Dans ses dernières oeuvres présentées à la Galerie NeC, l’artiste articule son travail autour de la condition humaine. Dans cette série, qui est la continuité de Créatures (série réalisée pendant sa résidence au Centre d’Art de John Michael Kholer aux Etats-Unis), Medbo s’interroge sur la nature de l’homme, son enfermement et le regard qu’il porte sur le monde. Pour lui, l’être humain est prisonnier de la perception qu’il a de lui même et par conséquent du monde dans lequel il vit et qu’il crée. Il s’interroge sur la morale et ses barrières, et l’isolement dans lequel l’homme peut s’engloutir en faisant allusion à la solitude humaine semblable à une île perdue dans l’océan. A force de manipulation de la matière et de destruction, Medbo laisse apparaître une forme humaine à l’aspect incertain au-delà de toute convenance figurative. Son choix de matériau se porte cette fois-ci sur le grès et attaché à la valorisation du sujet, il utilise une palette de teintes sourdes, le noir et le blanc.

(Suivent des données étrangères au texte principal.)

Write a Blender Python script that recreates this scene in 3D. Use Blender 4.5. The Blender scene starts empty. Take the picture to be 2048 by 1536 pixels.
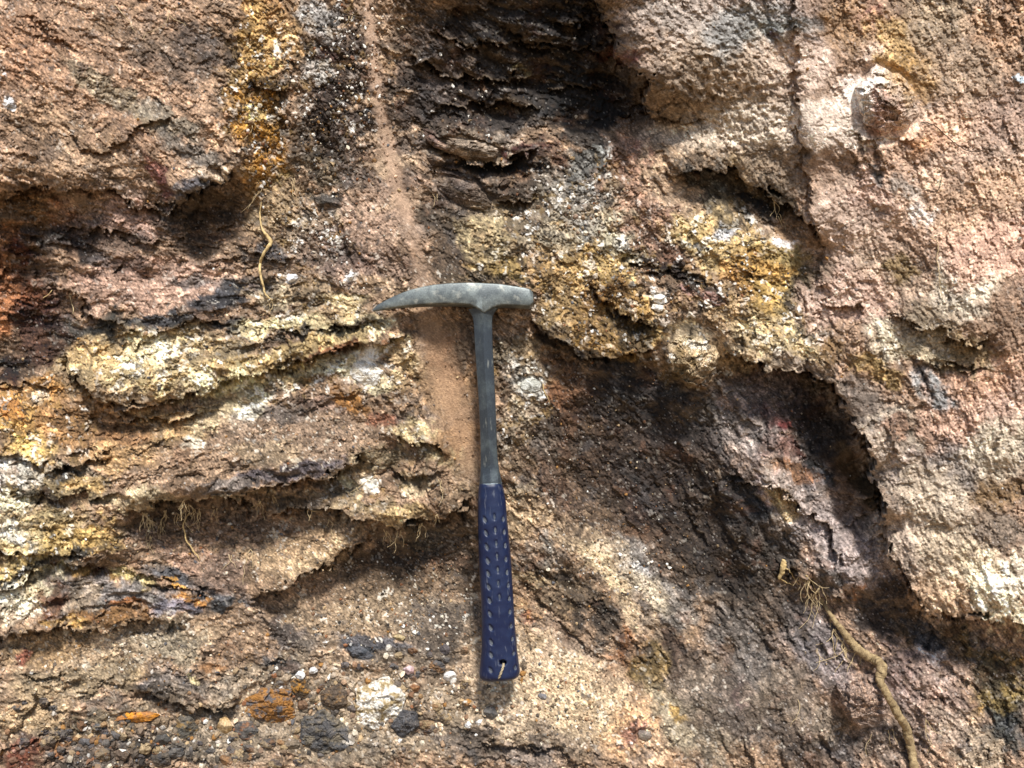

Plusieurs fois primé, Mårten Medbo consacre la plupart de son temps à réaliser des commandes publiques et à monter des expositions à travers le monde. Depuis 2010, il prépare une thèse sur la représentation de l’artisanat et des métiers d’art comme mode d’expression contemporaine, et non plus comme une opposition à l’industrialisme ou à une technique liée aux objets fonctionnels.

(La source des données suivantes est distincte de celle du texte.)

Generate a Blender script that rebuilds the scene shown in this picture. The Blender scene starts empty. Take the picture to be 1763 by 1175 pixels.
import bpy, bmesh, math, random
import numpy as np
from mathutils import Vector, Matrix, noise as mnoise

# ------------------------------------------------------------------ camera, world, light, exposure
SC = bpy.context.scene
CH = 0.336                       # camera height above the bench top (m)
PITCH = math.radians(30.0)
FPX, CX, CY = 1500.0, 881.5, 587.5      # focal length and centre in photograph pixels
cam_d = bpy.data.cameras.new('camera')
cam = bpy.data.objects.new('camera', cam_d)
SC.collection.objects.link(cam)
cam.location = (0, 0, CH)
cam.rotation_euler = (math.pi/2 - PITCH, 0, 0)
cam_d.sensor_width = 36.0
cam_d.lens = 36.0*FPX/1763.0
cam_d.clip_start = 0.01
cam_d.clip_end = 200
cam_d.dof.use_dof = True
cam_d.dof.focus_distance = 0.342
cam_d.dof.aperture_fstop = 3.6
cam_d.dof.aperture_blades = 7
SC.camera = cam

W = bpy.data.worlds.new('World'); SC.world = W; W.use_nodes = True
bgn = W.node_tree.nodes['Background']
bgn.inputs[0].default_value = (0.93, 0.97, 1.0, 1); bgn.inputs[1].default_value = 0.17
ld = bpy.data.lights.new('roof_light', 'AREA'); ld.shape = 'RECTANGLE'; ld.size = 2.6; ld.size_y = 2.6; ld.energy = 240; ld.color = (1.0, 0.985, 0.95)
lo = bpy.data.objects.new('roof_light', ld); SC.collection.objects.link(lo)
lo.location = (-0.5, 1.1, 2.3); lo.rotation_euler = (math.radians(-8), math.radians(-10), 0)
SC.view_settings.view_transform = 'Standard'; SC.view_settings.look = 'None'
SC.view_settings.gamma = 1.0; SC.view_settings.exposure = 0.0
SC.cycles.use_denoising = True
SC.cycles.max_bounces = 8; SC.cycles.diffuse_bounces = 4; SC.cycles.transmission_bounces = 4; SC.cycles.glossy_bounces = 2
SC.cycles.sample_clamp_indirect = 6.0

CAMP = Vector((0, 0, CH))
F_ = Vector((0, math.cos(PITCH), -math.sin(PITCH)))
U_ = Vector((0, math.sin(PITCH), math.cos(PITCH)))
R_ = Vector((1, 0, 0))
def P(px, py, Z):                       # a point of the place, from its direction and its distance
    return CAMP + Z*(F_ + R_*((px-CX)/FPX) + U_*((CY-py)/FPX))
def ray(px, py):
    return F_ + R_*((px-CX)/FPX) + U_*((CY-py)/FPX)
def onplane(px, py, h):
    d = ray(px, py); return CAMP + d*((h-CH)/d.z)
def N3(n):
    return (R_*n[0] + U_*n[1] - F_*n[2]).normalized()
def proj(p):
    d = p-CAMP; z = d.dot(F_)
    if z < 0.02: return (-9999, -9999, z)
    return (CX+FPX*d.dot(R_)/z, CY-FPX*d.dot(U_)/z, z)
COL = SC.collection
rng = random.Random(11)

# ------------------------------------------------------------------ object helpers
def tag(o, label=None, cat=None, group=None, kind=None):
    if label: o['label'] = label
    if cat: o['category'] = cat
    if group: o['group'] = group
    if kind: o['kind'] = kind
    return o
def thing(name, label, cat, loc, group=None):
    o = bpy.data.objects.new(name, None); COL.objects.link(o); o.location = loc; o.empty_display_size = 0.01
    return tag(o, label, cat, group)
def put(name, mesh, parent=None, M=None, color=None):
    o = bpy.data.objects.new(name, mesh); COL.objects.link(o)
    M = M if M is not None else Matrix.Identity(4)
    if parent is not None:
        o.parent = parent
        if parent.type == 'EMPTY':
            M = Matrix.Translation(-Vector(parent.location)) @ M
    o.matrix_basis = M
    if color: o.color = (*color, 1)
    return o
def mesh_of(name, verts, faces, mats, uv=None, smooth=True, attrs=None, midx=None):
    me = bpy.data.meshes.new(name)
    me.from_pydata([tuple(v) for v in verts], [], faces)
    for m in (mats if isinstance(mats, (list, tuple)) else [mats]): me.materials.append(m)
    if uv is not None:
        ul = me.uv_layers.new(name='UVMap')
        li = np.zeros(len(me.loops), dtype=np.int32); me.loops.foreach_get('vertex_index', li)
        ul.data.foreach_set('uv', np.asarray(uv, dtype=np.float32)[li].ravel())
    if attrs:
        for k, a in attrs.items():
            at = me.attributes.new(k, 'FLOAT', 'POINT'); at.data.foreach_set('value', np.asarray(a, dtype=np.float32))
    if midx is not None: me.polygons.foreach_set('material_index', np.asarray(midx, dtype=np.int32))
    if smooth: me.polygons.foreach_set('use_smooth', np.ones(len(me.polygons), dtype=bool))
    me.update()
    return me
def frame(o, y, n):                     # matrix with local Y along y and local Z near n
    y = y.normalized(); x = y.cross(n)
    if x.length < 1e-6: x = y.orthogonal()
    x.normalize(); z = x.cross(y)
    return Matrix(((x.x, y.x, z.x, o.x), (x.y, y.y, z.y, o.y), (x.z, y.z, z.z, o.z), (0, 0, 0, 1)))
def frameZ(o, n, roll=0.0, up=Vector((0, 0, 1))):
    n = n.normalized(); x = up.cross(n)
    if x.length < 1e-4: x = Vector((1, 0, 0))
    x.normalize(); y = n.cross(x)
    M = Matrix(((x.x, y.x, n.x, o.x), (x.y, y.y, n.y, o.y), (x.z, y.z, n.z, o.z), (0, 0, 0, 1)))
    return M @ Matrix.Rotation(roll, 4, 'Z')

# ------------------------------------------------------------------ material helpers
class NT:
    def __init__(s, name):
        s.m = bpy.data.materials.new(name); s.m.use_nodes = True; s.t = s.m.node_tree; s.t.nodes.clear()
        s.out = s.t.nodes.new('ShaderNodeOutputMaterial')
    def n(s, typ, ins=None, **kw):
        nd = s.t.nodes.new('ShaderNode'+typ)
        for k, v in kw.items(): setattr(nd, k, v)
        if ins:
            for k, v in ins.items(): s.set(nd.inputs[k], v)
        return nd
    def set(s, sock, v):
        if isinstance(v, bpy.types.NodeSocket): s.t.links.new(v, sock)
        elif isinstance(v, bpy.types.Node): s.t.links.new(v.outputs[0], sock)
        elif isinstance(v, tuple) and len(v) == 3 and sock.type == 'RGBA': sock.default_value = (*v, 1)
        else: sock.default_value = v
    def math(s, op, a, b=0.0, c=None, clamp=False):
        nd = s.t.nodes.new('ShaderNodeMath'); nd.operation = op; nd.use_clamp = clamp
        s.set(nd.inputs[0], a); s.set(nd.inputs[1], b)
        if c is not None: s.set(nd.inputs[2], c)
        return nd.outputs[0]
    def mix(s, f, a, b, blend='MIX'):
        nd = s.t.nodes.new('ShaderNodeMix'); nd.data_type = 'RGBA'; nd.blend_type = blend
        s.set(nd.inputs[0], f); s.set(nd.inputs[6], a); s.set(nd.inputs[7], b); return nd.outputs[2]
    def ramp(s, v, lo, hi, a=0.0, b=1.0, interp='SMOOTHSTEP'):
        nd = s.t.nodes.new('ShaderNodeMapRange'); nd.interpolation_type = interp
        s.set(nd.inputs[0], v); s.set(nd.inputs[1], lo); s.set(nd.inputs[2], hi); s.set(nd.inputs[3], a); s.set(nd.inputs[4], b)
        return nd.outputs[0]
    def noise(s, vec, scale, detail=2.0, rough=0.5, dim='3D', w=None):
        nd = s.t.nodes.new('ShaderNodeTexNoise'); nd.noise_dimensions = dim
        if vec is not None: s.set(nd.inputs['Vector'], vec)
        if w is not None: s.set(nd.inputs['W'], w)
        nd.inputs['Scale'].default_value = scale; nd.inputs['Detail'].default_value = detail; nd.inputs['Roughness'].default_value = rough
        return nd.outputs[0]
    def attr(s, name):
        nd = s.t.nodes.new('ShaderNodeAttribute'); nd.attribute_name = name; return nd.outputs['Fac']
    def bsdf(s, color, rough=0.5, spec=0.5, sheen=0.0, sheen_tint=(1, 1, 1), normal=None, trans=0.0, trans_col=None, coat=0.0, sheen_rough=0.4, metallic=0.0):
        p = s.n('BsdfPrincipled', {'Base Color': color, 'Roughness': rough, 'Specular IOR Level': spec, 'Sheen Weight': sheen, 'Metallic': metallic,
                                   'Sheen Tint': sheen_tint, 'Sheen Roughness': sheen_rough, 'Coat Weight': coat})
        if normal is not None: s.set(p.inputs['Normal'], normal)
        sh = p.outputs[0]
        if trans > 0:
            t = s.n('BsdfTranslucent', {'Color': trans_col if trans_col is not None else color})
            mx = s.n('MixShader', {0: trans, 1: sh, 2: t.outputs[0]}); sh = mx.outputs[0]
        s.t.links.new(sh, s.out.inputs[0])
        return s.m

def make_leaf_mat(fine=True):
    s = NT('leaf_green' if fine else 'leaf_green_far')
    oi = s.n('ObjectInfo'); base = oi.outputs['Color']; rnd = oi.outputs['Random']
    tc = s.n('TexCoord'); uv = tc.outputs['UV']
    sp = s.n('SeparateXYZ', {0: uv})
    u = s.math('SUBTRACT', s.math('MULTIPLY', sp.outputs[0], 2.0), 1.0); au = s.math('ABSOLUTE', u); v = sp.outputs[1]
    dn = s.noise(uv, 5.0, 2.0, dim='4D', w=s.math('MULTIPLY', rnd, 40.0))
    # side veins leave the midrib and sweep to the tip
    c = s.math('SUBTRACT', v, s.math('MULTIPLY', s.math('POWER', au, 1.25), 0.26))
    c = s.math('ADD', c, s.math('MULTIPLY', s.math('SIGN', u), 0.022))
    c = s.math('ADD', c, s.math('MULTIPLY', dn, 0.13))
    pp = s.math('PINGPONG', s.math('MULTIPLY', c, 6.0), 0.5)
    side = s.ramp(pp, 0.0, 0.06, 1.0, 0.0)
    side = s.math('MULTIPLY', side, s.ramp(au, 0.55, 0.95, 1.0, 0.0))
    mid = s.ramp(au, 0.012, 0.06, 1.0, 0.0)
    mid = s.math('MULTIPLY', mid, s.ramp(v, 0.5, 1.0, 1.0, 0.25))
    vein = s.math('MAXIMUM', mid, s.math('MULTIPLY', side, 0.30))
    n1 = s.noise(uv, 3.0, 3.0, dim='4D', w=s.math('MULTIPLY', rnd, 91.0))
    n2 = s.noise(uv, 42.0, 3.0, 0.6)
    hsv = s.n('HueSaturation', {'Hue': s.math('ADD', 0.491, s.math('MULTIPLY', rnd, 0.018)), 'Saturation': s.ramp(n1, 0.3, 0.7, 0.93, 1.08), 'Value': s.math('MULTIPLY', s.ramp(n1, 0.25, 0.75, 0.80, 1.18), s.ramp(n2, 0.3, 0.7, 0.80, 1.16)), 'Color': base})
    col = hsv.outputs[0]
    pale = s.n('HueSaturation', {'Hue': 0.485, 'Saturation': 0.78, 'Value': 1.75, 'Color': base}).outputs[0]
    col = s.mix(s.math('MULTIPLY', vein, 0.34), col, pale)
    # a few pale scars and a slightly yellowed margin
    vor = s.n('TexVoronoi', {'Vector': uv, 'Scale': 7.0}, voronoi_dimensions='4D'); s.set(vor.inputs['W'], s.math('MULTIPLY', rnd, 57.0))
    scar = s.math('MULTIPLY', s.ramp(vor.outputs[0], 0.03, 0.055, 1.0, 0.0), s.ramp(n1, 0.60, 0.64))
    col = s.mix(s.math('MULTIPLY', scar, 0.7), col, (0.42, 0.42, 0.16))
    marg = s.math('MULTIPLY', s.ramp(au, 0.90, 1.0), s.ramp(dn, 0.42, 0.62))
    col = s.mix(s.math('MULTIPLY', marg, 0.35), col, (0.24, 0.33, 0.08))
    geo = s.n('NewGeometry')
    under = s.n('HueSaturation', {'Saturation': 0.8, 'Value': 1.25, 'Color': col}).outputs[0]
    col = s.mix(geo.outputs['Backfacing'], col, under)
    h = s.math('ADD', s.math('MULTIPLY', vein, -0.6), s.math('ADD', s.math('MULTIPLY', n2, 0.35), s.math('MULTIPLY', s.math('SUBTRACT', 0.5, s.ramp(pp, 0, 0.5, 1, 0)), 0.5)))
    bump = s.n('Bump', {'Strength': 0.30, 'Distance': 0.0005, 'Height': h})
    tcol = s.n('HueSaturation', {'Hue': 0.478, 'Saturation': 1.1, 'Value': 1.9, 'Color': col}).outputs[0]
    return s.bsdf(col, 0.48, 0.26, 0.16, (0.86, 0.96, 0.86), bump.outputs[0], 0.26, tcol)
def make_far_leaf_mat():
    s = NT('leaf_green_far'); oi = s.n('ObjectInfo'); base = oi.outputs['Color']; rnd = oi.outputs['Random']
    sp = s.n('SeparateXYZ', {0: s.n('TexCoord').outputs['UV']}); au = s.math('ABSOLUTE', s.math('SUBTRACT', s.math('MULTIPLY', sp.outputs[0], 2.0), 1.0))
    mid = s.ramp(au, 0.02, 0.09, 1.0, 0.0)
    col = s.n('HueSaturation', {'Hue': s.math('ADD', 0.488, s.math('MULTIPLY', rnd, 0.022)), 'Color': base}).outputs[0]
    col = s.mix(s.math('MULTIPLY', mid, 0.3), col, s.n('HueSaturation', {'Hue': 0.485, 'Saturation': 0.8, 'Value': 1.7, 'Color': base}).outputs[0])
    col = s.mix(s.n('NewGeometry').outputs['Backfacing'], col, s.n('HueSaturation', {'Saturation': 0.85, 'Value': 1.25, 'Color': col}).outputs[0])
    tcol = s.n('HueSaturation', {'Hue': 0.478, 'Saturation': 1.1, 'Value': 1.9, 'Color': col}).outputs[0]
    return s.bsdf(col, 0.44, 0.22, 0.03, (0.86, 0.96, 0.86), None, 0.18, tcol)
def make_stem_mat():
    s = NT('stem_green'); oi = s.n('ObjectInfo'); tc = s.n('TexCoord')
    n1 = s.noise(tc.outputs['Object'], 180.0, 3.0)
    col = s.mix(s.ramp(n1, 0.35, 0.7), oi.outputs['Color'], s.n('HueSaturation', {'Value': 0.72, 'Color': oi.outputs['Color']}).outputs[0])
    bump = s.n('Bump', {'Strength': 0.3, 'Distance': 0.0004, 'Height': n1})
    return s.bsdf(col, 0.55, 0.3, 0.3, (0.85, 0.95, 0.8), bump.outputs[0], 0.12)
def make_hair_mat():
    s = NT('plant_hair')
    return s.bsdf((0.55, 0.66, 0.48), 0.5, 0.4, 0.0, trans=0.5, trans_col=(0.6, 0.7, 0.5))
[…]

C’est dans cette démarche que s’inscrit l’installation Homo Capax, « homme responsable de ses propres actions », selon l’expression du philosophe français Paul Ricoeur, qu’il présente dans une des salles de l’Institut suédois.
Cette installation illustre les souvenirs de son premier emploi d’été en 1987 à la manufacture de porcelaine de Gustavsberg. Alors que Mårten Medbo avait envisagé d’oeuvrer avec les autres céramistes expérimentés à la création de formes inédites, il se retrouve installé dans une cage de verre, au beau milieu de la cafétéria du musée, devant un tour, pour divertir les visiteurs. Par chance, l’un des doyens de la manufacture prit son mal en pitié, et consacra de longues heures à former ce céramiste en herbe pour lui transmettre un savoir faire ancestral. Cependant, un accident marquera durablement la conception que Medbo avait des métiers d’art : un chariot qui transportait des vases de sa création par dizaines, se renverse, détruisant ainsi toute sa production. II fut soudain envahi d’un sentiment de vacuité. Alors qu’il commençait tout juste à s’inscrire dans cette tradition, cet accident remet en question ce matériau et son mode d’expression. Il lui faudra des années avant de redonner un sens au tournage.
L’installation Homo Capax, éponyme de l’exposition jumelée à la Galerie Nec et à l’Institut suédois, renvoie aux souvenirs contradictoires de son expérience à Gustavsberg, et illustre la consommation des objets industriels par la société contemporaine et le regard que cette dernière porte sur le travail artisanal. Quelle relation existe-t-il entre la demande excessive d’objets à bas prix et la valeur accordée aux connaissances pratiques et empiriques?